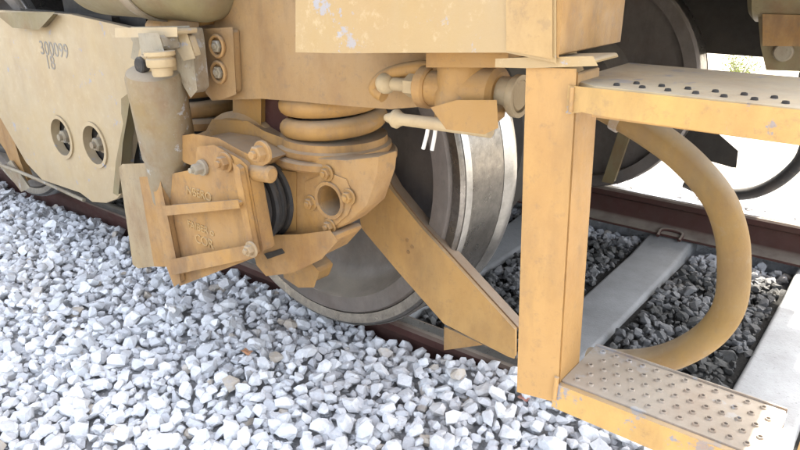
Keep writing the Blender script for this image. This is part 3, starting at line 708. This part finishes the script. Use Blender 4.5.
box('back_hem', px_b[0], -.066, -.5015, -.497, BZ-.03, BZ+.002, 'tread', bt, bevel=.001)
sp = []
for r_ in range(5):
    for i in range(13):
        x = px_b[0]+.018+.0225*i+(.011 if r_ % 2 else 0)
        if x < -.075: sp.append((x, -.618+.0255*r_))
studs('studs', sp, BZ, .0052, .003, bt, 'tread')
pright = prism('step_post', [(-.036, .36), (.03, .36), (.05, TZ-.045), (-.018, TZ-.045)], -.65, -.642, 'post_yellow', loco, bevel=.0025)
prism('post_flange', [(-.036, .364), (-.029, .364), (-.011, TZ-.05), (-.018, TZ-.05)], -.6415, -.565, 'post_yellow', pright, bevel=.002)

# draw gear box hanging at the centre of the end
dg = prism('drawgear_box', [(-0.554, 0.876), (0.004, 0.895), (0.049, 0.704), (-0.492, 0.676), (-0.521, 0.749)], 1.3, 1.7, 'olive', loco, bevel=.015)
lathe('drawgear_drum', rod_profile(.17, .9, .02), ((-0.618, 1.250, 0.930)[0]+.02, 1.38, (-0.528, 1.250, 0.932)[2]+.06), (1, .0, 0), 'olive', dg)
prism('drawgear_plate', [(-0.531, 0.847), (-0.139, 0.854), (-0.123, 0.780), (-0.515, 0.758)], 1.27, 1.2995, 'cast', dg, bevel=.01)
lathe('boss', [(0, 0), (.03, 0), (.033, -.003), (.033, -.02), (.028, -.025), (0, -.025)], (-0.455, 1.299, 0.729), (0, 1, 0), 'greyed', dg)

# ------------------------------------------------------------------ hoses
hp = [(-.56, -.30, .86), (-.51, -.32, .80)] + [(-0.436, -0.350, 0.783), (-0.365, -0.350, 0.753), (-0.304, -0.350, 0.719), (-0.248, -0.350, 0.671), (-0.219, -0.350, 0.625), (-0.201, -0.350, 0.569), (-0.192, -0.350, 0.489), (-0.206, -0.350, 0.432), (-0.238, -0.350, 0.382), (-0.287, -0.350, 0.336), (-0.347, -0.350, 0.303), (-0.422, -0.350, 0.280)]
hs = tube('hose', hp, .0262, 'hose', None, seg=24, sub=8)
tag(hs, 'thick dusty tan hose curving like a letter D behind the boarding steps', 'hose')
for k in (2,):
    q0, q1 = Vector(hp[k]), Vector(hp[k+1]); d = (q1-q0).normalized()
    lathe('hose_clamp', [(.0255, 0), (.0290, 0), (.0296, .002), (.0296, .014), (.0290, .016), (.0255, .016)], q0+d*.012, d, 'greyed', hs, seg=28, closed=True)
hb = tube('air_hose', [(-.2, 2.25, 1.0), (-0.454, 2.000, 0.630), (-0.402, 2.000, 0.278), (-0.446, 2.000, 0.119), (-0.574, 2.000, -0.006), (-0.751, 2.000, -0.047), (-0.901, 2.000, -0.019)], .03, 'rubber', None, seg=14, sub=6)
tag(hb, 'thin black air hose sagging in the bright gap on the far side', 'hose')
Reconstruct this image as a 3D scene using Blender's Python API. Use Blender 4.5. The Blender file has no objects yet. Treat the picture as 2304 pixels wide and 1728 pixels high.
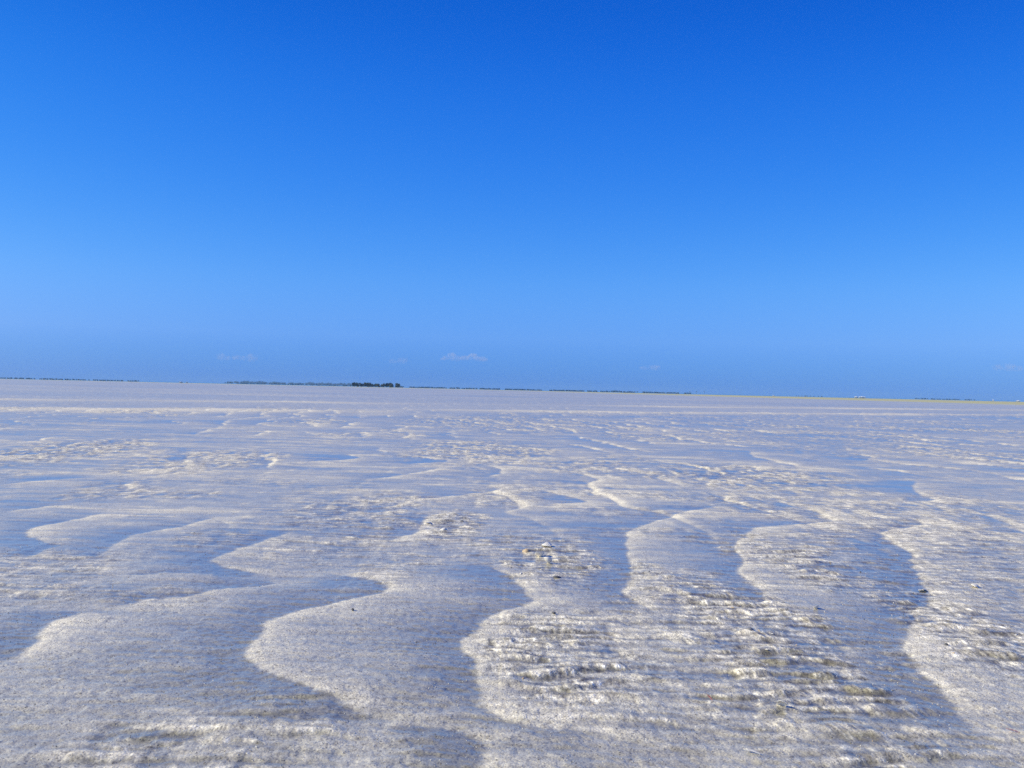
import bpy, math, random
import numpy as np
from mathutils import Matrix, Vector

rnd = random.Random(7)
R = math.radians
scene = bpy.context.scene
C = scene.collection

# ------------------------------------------------------------------ camera, sky, sun, exposure
CAM_H = 0.4
cd = bpy.data.cameras.new('camera')
cd.sensor_width = 36.0
cd.lens = 35.0
cd.clip_start = 0.02
cd.clip_end = 60000.0
cd.dof.use_dof = True
cd.dof.focus_distance = 2.6
cd.dof.aperture_fstop = 18.0
cam = bpy.data.objects.new('camera', cd)
C.objects.link(cam)
cam.matrix_world = (Matrix.Translation((0, 0, CAM_H)) @ Matrix.Rotation(R(90 + 0.307), 4, 'X')
                    @ Matrix.Rotation(R(1.29), 4, 'Z'))
scene.camera = cam

SUN_EL, SUN_AZ = 31.0, -94.0          # azimuth from the view direction (+Y), negative = left
world = bpy.data.worlds.new('World')
scene.world = world
world.use_nodes = True
wn, wl = world.node_tree.nodes, world.node_tree.links
bg = wn['Background']
sky = wn.new('ShaderNodeTexSky')
sky.sky_type = 'NISHITA'
sky.sun_disc = False
sky.sun_elevation = R(SUN_EL)
sky.sun_rotation = R(SUN_AZ)
sky.altitude = 0
sky.air_density = 0.8
sky.dust_density = 0.3
sky.ozone_density = 6.0
sep = wn.new('ShaderNodeSeparateColor')
wl.new(sky.outputs[0], sep.inputs[0])
comb = wn.new('ShaderNodeCombineColor')
# camera-like colour response of the whole dome: steeper red, flatter blue
for i, (gam, mul, top) in enumerate(((2.0, 0.42, 30.0), (1.08, 1.10, 30.0), (0.42, 6.0, 30.0))):
    p = wn.new('ShaderNodeMath'); p.operation = 'POWER'; p.inputs[1].default_value = gam
    m = wn.new('ShaderNodeMath'); m.operation = 'MULTIPLY'; m.inputs[1].default_value = mul
    k = wn.new('ShaderNodeMath'); k.operation = 'MINIMUM'; k.inputs[1].default_value = top
    wl.new(sep.outputs[i], p.inputs[0]); wl.new(p.outputs[0], m.inputs[0])
    wl.new(m.outputs[0], k.inputs[0]); wl.new(k.outputs[0], comb.inputs[i])
tc = wn.new('ShaderNodeTexCoord')
sx = wn.new('ShaderNodeSeparateXYZ')
wl.new(tc.outputs['Generated'], sx.inputs[0])
hz = wn.new('ShaderNodeValToRGB')      # dull band of sea air low over the horizon, all the way round
cr = hz.color_ramp
STOPS = ((0.0, (0.18, 0.51, 0.65)), (0.024, (0.20, 0.535, 0.665)), (0.05, (0.36, 0.65, 0.73)), (0.105, (0.72, 0.88, 0.76)),
         (0.194, (0.60, 0.86, 0.765)), (0.286, (0.43, 0.82, 0.74)), (0.358, (0.22, 0.68, 0.665)), (0.6, (0.20, 0.64, 0.57)), (1.0, (0.22, 0.62, 0.47)))
while len(cr.elements) < len(STOPS):
    cr.elements.new(0.5)
for e, (pos, col) in zip(cr.elements, STOPS):
    e.position = pos
    e.color = (*col, 1)
cr.interpolation = 'B_SPLINE'
wl.new(sx.outputs[2], hz.inputs[0])
mx = wn.new('ShaderNodeMix'); mx.data_type = 'RGBA'; mx.blend_type = 'MULTIPLY'
mx.inputs['Factor'].default_value = 1.0
wl.new(comb.outputs[0], mx.inputs['A']); wl.new(hz.outputs[0], mx.inputs['B'])
wl.new(mx.outputs['Result'], bg.inputs[0])
bg.inputs[1].default_value = 0.1

sd = bpy.data.lights.new('sun', 'SUN')
sd.energy = 5.0
sd.angle = R(0.53)
sd.color = (1.0, 0.92, 0.655)
sun = bpy.data.objects.new('sun', sd)
C.objects.link(sun)
to_sun = Vector((math.cos(R(SUN_EL)) * math.sin(R(SUN_AZ)), math.cos(R(SUN_EL)) * math.cos(R(SUN_AZ)), math.sin(R(SUN_EL))))
sun.rotation_euler = to_sun.to_track_quat('Z', 'Y').to_euler()

scene.view_settings.view_transform = 'Standard'
scene.view_settings.look = 'None'
scene.view_settings.exposure = 0.0
scene.view_settings.gamma = 1.0
scene.view_settings.use_curve_mapping = False
scene.cycles.use_denoising = False
scene.cycles.max_bounces = 5
scene.cycles.volume_bounces = 1

# ------------------------------------------------------------------ helpers
def tag(o, label=None, category=None, group=None, kind=None):
    for k, v in (('label', label), ('category', category), ('group', group), ('kind', kind)):
        if v:
            o[k] = v
    return o

def mesh_obj(name, verts, faces, mat, parent=None, smooth=False):
    me = bpy.data.meshes.new(name)
    me.from_pydata([tuple(v) for v in verts], [], faces)
    me.update()
    if mat:
        me.materials.append(mat)
    if smooth:
        me.polygons.foreach_set('use_smooth', [True] * len(me.polygons))
    o = bpy.data.objects.new(name, me)
    C.objects.link(o)
    if parent:
        o.parent = parent
    return o

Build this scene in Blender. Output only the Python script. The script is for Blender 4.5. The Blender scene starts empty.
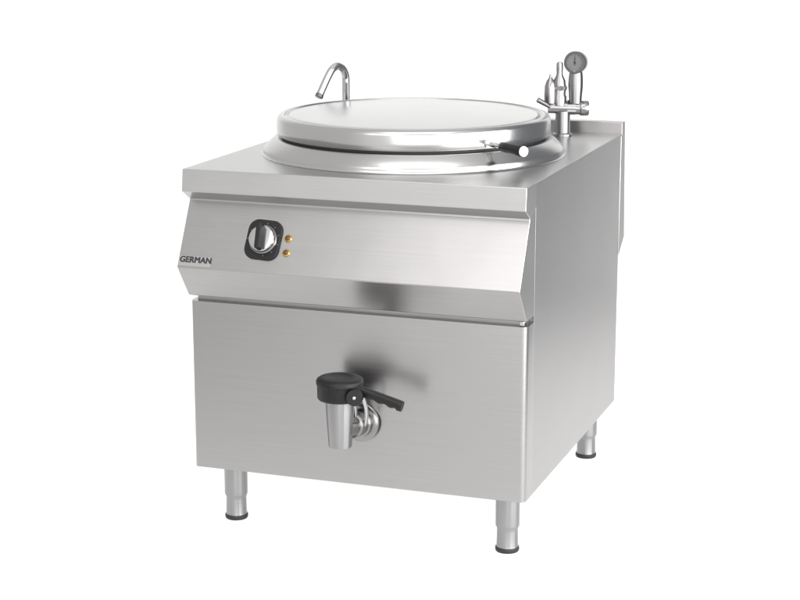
import bpy, bmesh, math, random
from mathutils import Vector, Matrix

random.seed(4)
sc = bpy.context.scene
col = sc.collection
PI = math.pi

# ------------------------------------------------------------------ camera
cam_d = bpy.data.cameras.new('camera')
cam_d.sensor_fit = 'HORIZONTAL'
cam_d.sensor_width = 36.0
cam_d.lens = 82.9496
cam_d.clip_start = 0.05
cam_d.clip_end = 200
cam = bpy.data.objects.new('camera', cam_d)
col.objects.link(cam)
cam.location = (1.82552, -3.72051, 1.48562)
cam.rotation_euler = (1.34650513, 0.000347, 0.33975016)
sc.camera = cam
AZ = 0.33975016                         # the camera's bearing round the appliance
FW = Vector((-math.sin(AZ), math.cos(AZ), 0))      # away from the camera, on the floor
RT = Vector((math.cos(AZ), math.sin(AZ), 0))
MID = Vector((0.4, 0.43, 0))

# ------------------------------------------------------------------ studio light
world = bpy.data.worlds.new('World')
sc.world = world
world.use_nodes = True
bg = world.node_tree.nodes['Background']
# the studio room all round: pale towards the front and left, unlit behind on the right
wn, wl = world.node_tree.nodes, world.node_tree.links
wt = wn.new('ShaderNodeTexCoord')
dark_dir = Vector((math.sin(math.radians(140)), -math.cos(math.radians(140)), 0.0))
wd = wn.new('ShaderNodeVectorMath'); wd.operation = 'DOT_PRODUCT'
wd.inputs[1].default_value = dark_dir
wl.new(wt.outputs['Generated'], wd.inputs[0])
wr = wn.new('ShaderNodeValToRGB')
wr.color_ramp.interpolation = 'EASE'
wr.color_ramp.elements[0].position = 0.20; wr.color_ramp.elements[0].color = (0.90, 0.895, 0.885, 1)
wr.color_ramp.elements[1].position = 0.86; wr.color_ramp.elements[1].color = (0.20, 0.205, 0.215, 1)
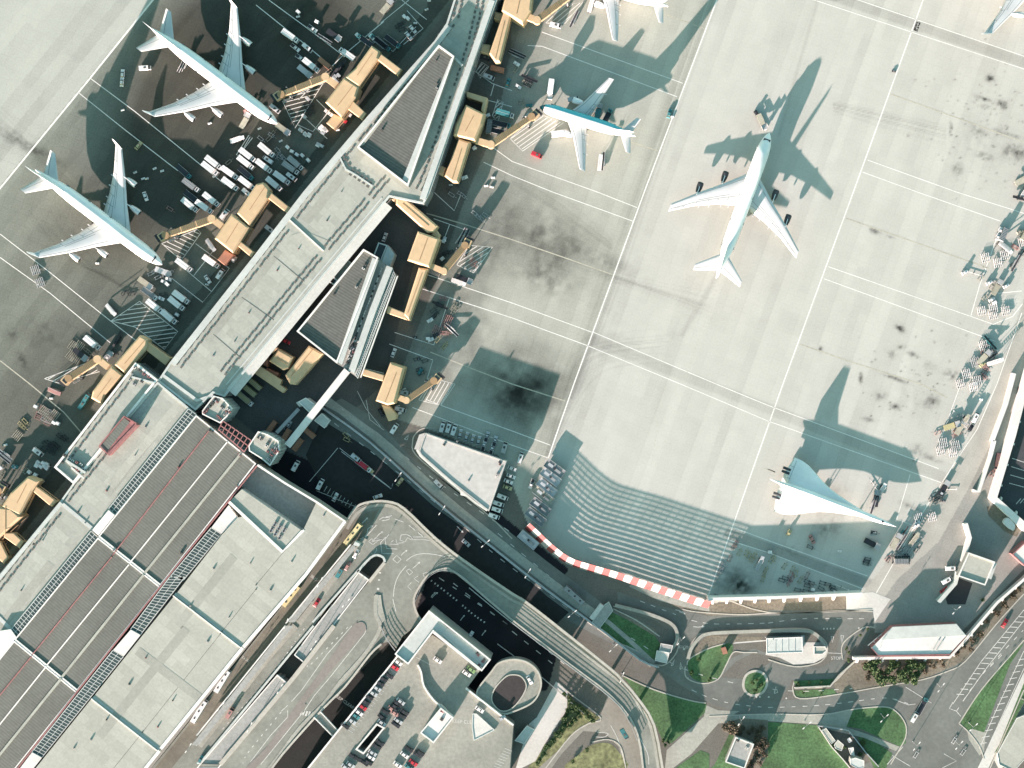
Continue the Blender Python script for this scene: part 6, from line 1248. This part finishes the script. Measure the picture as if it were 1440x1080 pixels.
V('cabin','v1','brown',-38,'465,540'); V('belt','v1','silver',-35,'465,335'); V('loader','v1','dark',-35,'545,305'); V('loader','v1','silver',-38,'300,610'); V('dolly','v1','white',-38,'1135,145 1165,160'); V('car','v1','white',-50,'1205,250 1170,305'); V('car','v1','white',130,'750,315 865,325')
V('frame','v1','dark',20,'1100,205 1110,250 1080,220 310,880 340,900 330,930 350,955'); V('tractor','v1','red',-35,'625,1020'); V('tractor','v1','white',-35,'510,965 665,965 485,945'); V('dolly','v1','silver',-38,'295,990 320,835 555,650 560,690 580,640 545,660'); V('chock','v1','white',10,'235,140 1320,80 1340,5 985,70 1225,195'); V('van','v1','white',-38,'45,920'); V('loader','v1','beige',50,'990,60'); V('frame','v1','beige',30,'960,90 1010,50 500,600 480,640')
V('dolly','t10','white',-38,'270,655 255,735 280,755 300,765 375,715 395,735 350,820 380,740 365,725 240,70 345,125'); V('belt','t10','dark',50,'455,400 478,380'); V('van','t00','white',2,'820,385'); V('car','t00','white',85,'692,418 688,462'); V('car','t00','yellow',50,'782,820',0); V('belt','t00','white',60,'1030,365 1045,360'); V('loader','t00','beige',60,'1385,680'); V('chock','t00','white',15,'912,962 870,948 825,1005 805,1005 760,970 1180,693 690,620'); V('tractor','t00','pink',20,'1390,625')
V('slat','t01','silver',20,'203,440 228,510'); V('car','t01','white',-70,'820,25'); V('truck','t01','white',-38,'1045,415 1197,395 880,645 960,705 1003,630 1028,595 530,850'); V('car','t01','white',-55,'1170,492'); V('van','t01','white',55,'1243,462'); V('steps','t01','white',-45,'630,660'); V('loader','t01','beige',-35,'825,515'); V('flatbed','t01','grey',-38,'850,575')
V('tractor','t01','white',-20,'925,505 950,490 910,600'); V('loader','t01','silver',-20,'925,450'); V('frame','t01','silver',30,'870,445 890,480 850,460 935,470 960,455'); V('frame','t01','dark',20,'700,570 740,575 930,590 915,575'); V('pickup','t01','white',60,'1265,130'); V('frame','t01','pink',-30,'957,95 1140,50 1160,60'); V('tractor','t01','white',55,'1300,375 1320,380'); V('dolly','t01','white',-38,'1000,690 945,520'); V('chock','t01','white',0,'1165,520 548,400')
V('slat','v8','beige',-35,'185,540 250,580 290,420 210,420'); V('loader','v8','dark',-35,'320,530'); V('frame','v8','beige',-35,'410,500 380,470 230,490'); V('loader','v8','grey',40,'640,570'); V('belt','v8','dark',60,'780,330'); V('frame','v8','dark',-30,'700,520 740,490'); V('tractor','v8','white',50,'620,610 660,560')
V('slat','v7','beige',-38,'230,650 560,340 640,430 700,390'); V('frame','v7','pink',-30,'480,430 500,380 650,440 600,500 550,310'); V('frame','v7','silver',-30,'530,360 590,390 620,480 560,450 680,450 610,330'); V('dolly','v7','white',-38,'695,490 745,500 465,285'); V('van','v7','white',-38,'495,860'); V('dolly','v7','white',-38,'490,1005 560,1000 530,1045 610,1040 600,1065'); V('tractor','v7','teal',-10,'200,1045'); V('van','v7','teal',55,'1105,180 1060,255')
V('frame','v7','dark',-40,'650,770 690,760 700,810 640,830 660,870 720,780 610,750 575,755 560,820 800,690 750,660 830,680'); V('belt','v7','silver',-38,'90,900 60,930'); V('frame','v7','yellow',-40,'290,540 270,510 320,470'); V('steps','v7','pink',-20,'700,90'); V('dolly','v7','white',-38,'20,1060'); V('chock','v7','white',0,'70,770 650,180')
V('dolly','t02','white',-38,'220,440 268,450 170,495 205,510 240,545 255,460 210,460'); V('van','t02','grey',50,'20,905'); V('dolly','t02','silver',-40,'85,465 40,640'); V('belt','t02','silver',-40,'40,405'); V('frame','t02','beige',50,'140,470 150,490 10,520')
# right of the pier
V('belt','v3','silver',-25,'800,320 780,345'); V('cabin','v3','brown',-15,'540,525'); V('van','v3','silver',-20,'430,620'); V('van','v3','dark',-15,'375,370'); V('car','v3','teal',75,'670,690'); V('catering','v3','white',262,'1215,790'); V('tractor','v3','white',-30,'780,450 800,740'); V('frame','v3','beige',60,'790,500 770,520 860,690 870,700'); V('belt','v3','dark',-25,'945,640'); V('slat','v3','dark',-25,'930,690'); V('tractor','v3','teal',0,'940,980'); V('frame','v3','beige',0,'830,930')
V('truck','v4','teal',-15,'820,100'); V('flatbed','v4','dark',-15,'780,230'); V('flatbed','v4','dark',-15,'740,320'); V('cabin','v4','grey',80,'615,260'); V('tractor','v4','white',20,'585,115 300,900'); V('van','v4','red',-25,'1215,615'); V('chock','v4','white',0,'575,1000 645,1015 660,895 430,525 125,990'); V('dolly','v4','white',50,'425,525'); V('frame','v4','dark',60,'225,985 105,1030')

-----

- Stated goal: Above are records with pictures. Reproduce exactly only the lines from the line with "Build this scene" through the line with "MID = Vector((0.4, 0.43, 0))", both ends included, and leave the pictures out.

- Output for this task:
Build this scene in Blender. Output only the Python script. The script is for Blender 4.5. The Blender scene starts empty.
import bpy, bmesh, math, random
from mathutils import Vector, Matrix

random.seed(4)
sc = bpy.context.scene
col = sc.collection
PI = math.pi

# ------------------------------------------------------------------ camera
cam_d = bpy.data.cameras.new('camera')
cam_d.sensor_fit = 'HORIZONTAL'
cam_d.sensor_width = 36.0
cam_d.lens = 82.9496
cam_d.clip_start = 0.05
cam_d.clip_end = 200
cam = bpy.data.objects.new('camera', cam_d)
col.objects.link(cam)
cam.location = (1.82552, -3.72051, 1.48562)
cam.rotation_euler = (1.34650513, 0.000347, 0.33975016)
sc.camera = cam
AZ = 0.33975016                         # the camera's bearing round the appliance
FW = Vector((-math.sin(AZ), math.cos(AZ), 0))      # away from the camera, on the floor
RT = Vector((math.cos(AZ), math.sin(AZ), 0))
MID = Vector((0.4, 0.43, 0))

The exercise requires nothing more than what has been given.